The virtue opposite to this defect is gravity, or steadiness; in which the end being the great and master delight, directeth and keepeth in the way thereto all other thoughts.

The extremity of dullness is that natural folly which may be called stolidity; but the extreme of levity, though it be natural folly distinct from the other, and obvious to every man’s observation, I know not how to call it.
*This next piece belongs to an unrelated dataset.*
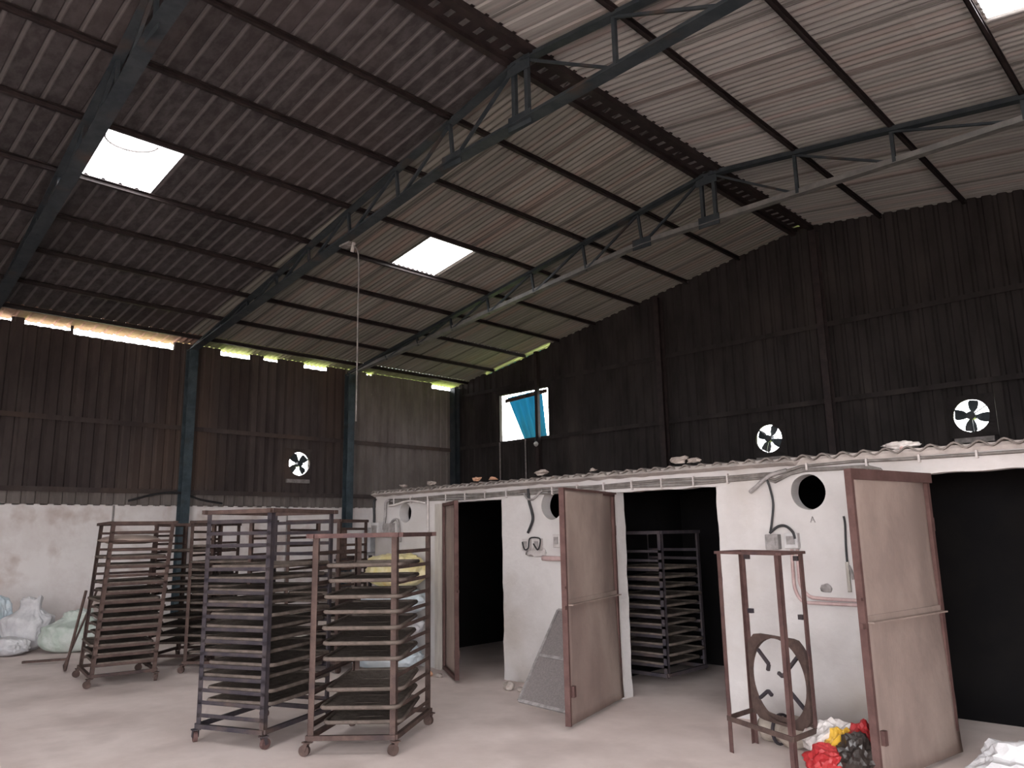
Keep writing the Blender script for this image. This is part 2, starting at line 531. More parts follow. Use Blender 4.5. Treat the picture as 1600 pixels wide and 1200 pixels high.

There is a fault of the mind called by the Greeks amathia, which is indocibility, or difficulty in being taught; the which must needs arise from a false opinion that they know already the truth of what is called in question: for certainly men are not otherwise so unequal in capacity, as the evidence is unequal between what is taught by the mathematicians and what is commonly discoursed of in other books; and therefore if the minds of men were all of white paper, they would almost equally be disposed to acknowledge whatsoever should be in right method and by right ratiocination delivered to them. But when men have once acquiesced in untrue opinions, and registered them as authentical records in their minds, it is no less impossible to speak intelligibly to such men than to write legibly upon a paper already scribbled over. The immediate cause therefore of indocibility is prejudice; and of prejudice, false opinion of our own knowledge.
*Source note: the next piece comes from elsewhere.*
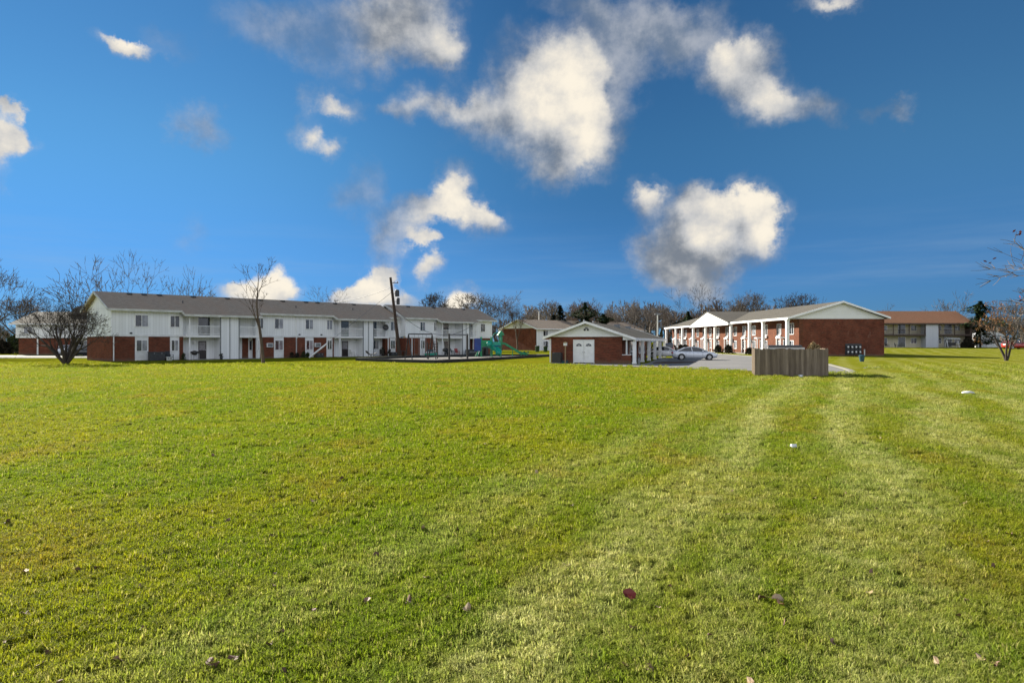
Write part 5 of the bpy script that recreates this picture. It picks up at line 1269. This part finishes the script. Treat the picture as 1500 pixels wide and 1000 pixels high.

Another and a principal defect of the mind is that which men call madness; which appeareth to be nothing else but some imagination of some such predominacy above the rest, that we have no passion but from it: and this conception is nothing else but excessive vain-glory, or vain dejection; which is most probable by these examples following, which proceed in appearance every one of them from pride, or some dejection of mind. As first, we have had the example of one that preached in Cheapside from a cart there, instead of a pulpit, that he himself was Christ, which was spiritual pride or madness. We have had also divers examples of learned madness, in which men have manifestly been distracted upon any occasion that hath put them in remembrance of their own ability. Amongst the learned men may be remembered (I think also) those that determine of the time of the world’s end, and other such the points of prophecy. And the gallant madness of Don Quixote is nothing else but an expression of such height of vain-glory as reading of romance may produce in pusillanimous men. Also rage, and madness of love, are but great indignations of them in whose brains is predominant contempt from their enemies or their mistresses. And the pride taken in form and behavior hath made divers men run mad, and to be so accounted, under the name of fantastic.
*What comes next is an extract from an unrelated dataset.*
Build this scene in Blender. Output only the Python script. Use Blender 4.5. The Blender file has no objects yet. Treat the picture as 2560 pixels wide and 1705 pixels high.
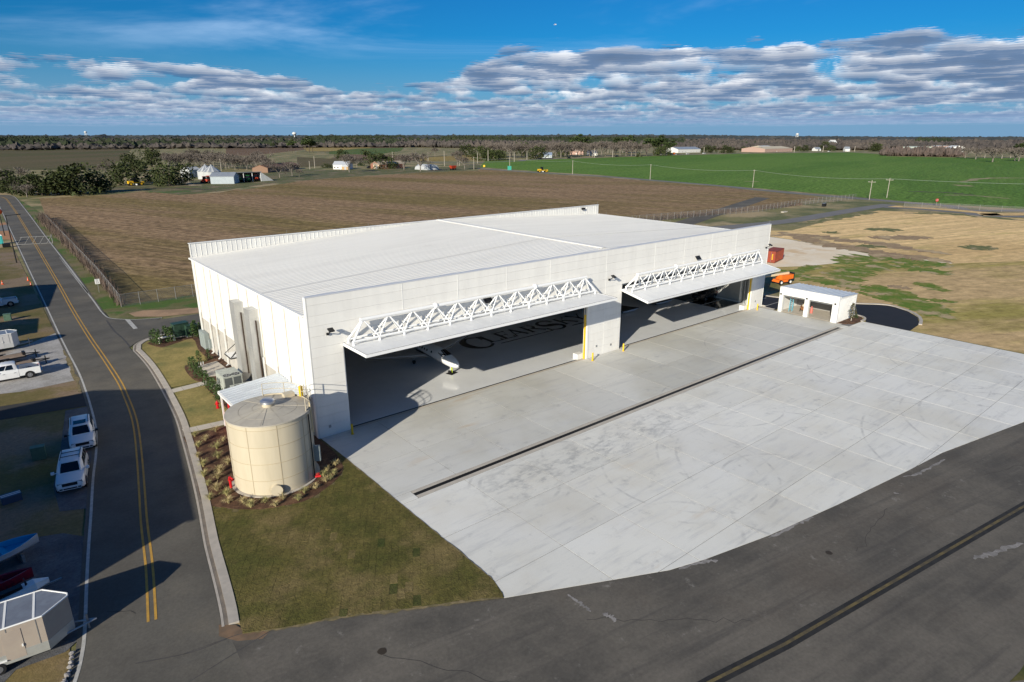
import bpy, bmesh, math, random
import numpy as np
from mathutils import Vector, Matrix
random.seed(7)
rng = np.random.default_rng(7)
C = bpy.context.scene.collection
SC = bpy.context.scene
PI = math.pi
# ---------------------------------------------------------------- camera
cam = bpy.data.cameras.new('camera')
camo = bpy.data.objects.new('camera', cam)
C.objects.link(camo)
CAMX, CAMY, CAMZ, VIEWA = -20.029, -51.148, 25.800, 0.6904
cam.lens = 22.582; cam.sensor_width = 36; cam.clip_start = .5; cam.clip_end = 40000
_m = Matrix(((0.770692, 0.194108, -0.606924, CAMX), (-0.637207, 0.232574, -0.734763, CAMY), (-0.001469, 0.953012, 0.302930, CAMZ), (0, 0, 0, 1)))
camo.matrix_world = _m
SC.camera = camo

# ---------------------------------------------------------------- node helpers
class X:
    """small expression wrapper: sockets with operators become Math nodes"""
    def __init__(s, nt, v): s.nt, s.v = nt, v
    def _m(s, op, *a):
        n = s.nt.nodes.new('ShaderNodeMath'); n.operation = op
        for i, q in enumerate((s,) + a):
            if isinstance(q, X): q = q.v
            if isinstance(q, (int, float)): n.inputs[i].default_value = q
            else: s.nt.links.new(q, n.inputs[i])
        return X(s.nt, n.outputs[0])
    def __add__(s, o): return s._m('ADD', o)
    __radd__ = __add__
    def __sub__(s, o): return s._m('SUBTRACT', o)
    def __rsub__(s, o): return (s * -1) + o
    def __mul__(s, o): return s._m('MULTIPLY', o)
    __rmul__ = __mul__
    def __truediv__(s, o): return s._m('DIVIDE', o)
    def f(s, op, *a): return s._m(op, *a)
    def clamp(s):
        r = s._m('ADD', 0.0); r.v.node.use_clamp = True; return r
    def step(s, a, b):
        """smooth ramp from a (0) to b (1)"""
        n = s.nt.nodes.new('ShaderNodeMapRange'); n.interpolation_type = 'SMOOTHSTEP'
        s.nt.links.new(s.v, n.inputs[0])
        n.inputs[1].default_value = a; n.inputs[2].default_value = b
        return X(s.nt, n.outputs[0])

def setin(nt, node, key, val):
    if isinstance(val, X): val = val.v
    if isinstance(val, bpy.types.NodeSocket): nt.links.new(val, node.inputs[key])
    else: node.inputs[key].default_value = val

def vec(nt, x, y, z=0.0):
    n = nt.nodes.new('ShaderNodeCombineXYZ')
    for i, q in enumerate((x, y, z)): setin(nt, n, i, q)
    return n.outputs[0]

def noise(nt, v, scale, detail=4, rough=.55, dist=0., dims='3D'):
    n = nt.nodes.new('ShaderNodeTexNoise'); n.noise_dimensions = dims
    nt.links.new(v, n.inputs['Vector'])
    n.inputs['Scale'].default_value = scale; n.inputs['Detail'].default_value = detail
    n.inputs['Roughness'].default_value = rough; n.inputs['Distortion'].default_value = dist
    return X(nt, n.outputs[0])

def mixc(nt, f, a, b, mode='MIX'):
    n = nt.nodes.new('ShaderNodeMix'); n.data_type = 'RGBA'; n.blend_type = mode
    setin(nt, n, 0, f)
    for k, q in ((6, a), (7, b)):
        if isinstance(q, tuple): n.inputs[k].default_value = q + (1,) if len(q) == 3 else q
        else: setin(nt, n, k, q)
    return n.outputs[2]

# ---------------------------------------------------------------- world, sun, exposure
SUN_AZ, SUN_EL = math.radians(25.2), math.radians(21.4)      # azimuth the light travels towards, from +X
w = bpy.data.worlds.new('World'); SC.world = w; w.use_nodes = True
nt = w.node_tree; nt.nodes.clear()
out = nt.nodes.new('ShaderNodeOutputWorld'); bg = nt.nodes.new('ShaderNodeBackground')
nt.links.new(bg.outputs[0], out.inputs[0])
SKY_S = 0.05
bg.inputs[1].default_value = SKY_S
sky = nt.nodes.new('ShaderNodeTexSky'); sky.sky_type = 'NISHITA'; sky.sun_disc = False
sky.sun_elevation = SUN_EL; sky.sun_rotation = math.radians(270 - 25.2)
sky.altitude = 0; sky.air_density = 1.0; sky.dust_density = 0.25; sky.ozone_density = 3.0
tc = nt.nodes.new('ShaderNodeTexCoord')
sp = nt.nodes.new('ShaderNodeSeparateXYZ'); nt.links.new(tc.outputs['Generated'], sp.inputs[0])
dx, dy, dz = (X(nt, sp.outputs[i]) for i in range(3))
hs = nt.nodes.new('ShaderNodeHueSaturation'); hs.inputs['Saturation'].default_value = 1.12
nt.links.new(sky.outputs[0], hs.inputs['Color'])
skyc = mixc(nt, 1.0, hs.outputs[0], (0.10, 0.78, 1.34), 'MULTIPLY')      # deep, clean winter blue
K = 1.0 / SKY_S
skyc = mixc(nt, (dz.step(.135, .0) * .92).clamp(), skyc, (0.165 * K, 0.295 * K, 0.47 * K))   # paler band towards the horizon
# --- cumulus deck: density sampled at several heights above the base, composited back to front
zc = dz.f('MAXIMUM', 0.010)
px_, py_ = dx / zc, dy / zc                     # where the view ray meets a layer one unit up
rho = (px_ * px_ + py_ * py_).f('SQRT')
ang = (dx * math.cos(VIEWA) - dy * math.sin(VIEWA)).f('ARCTAN2', dx * math.sin(VIEWA) + dy * math.cos(VIEWA))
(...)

And as these are the examples of extremities, so also are there examples too many of the degrees, which may therefore be well accounted follies: as it is a degree of the first for a man, without certain evidence, to think himself to be inspired, or to have any other effect of God’s holy spirit than other godly men have; of the second, for a man continually to speak his mind in a cento of other men’s Greek or Latin sentences; of the third, much of the present gallantry in love and duel. Of rage, a degree is malice; and of fantastic madness, affectation.

As the former examples exhibit to us madness and the degrees thereof, proceeding from the excess of self-opinion, so also there be other examples of madness and the degrees thereof, proceeding from too much vain fear and dejection; as in those melancholy men that have imagined themselves brittle as glass, or have had some other like imagination: and degrees hereof are all those exorbitant and causeless fears which we commonly observe in melancholy persons.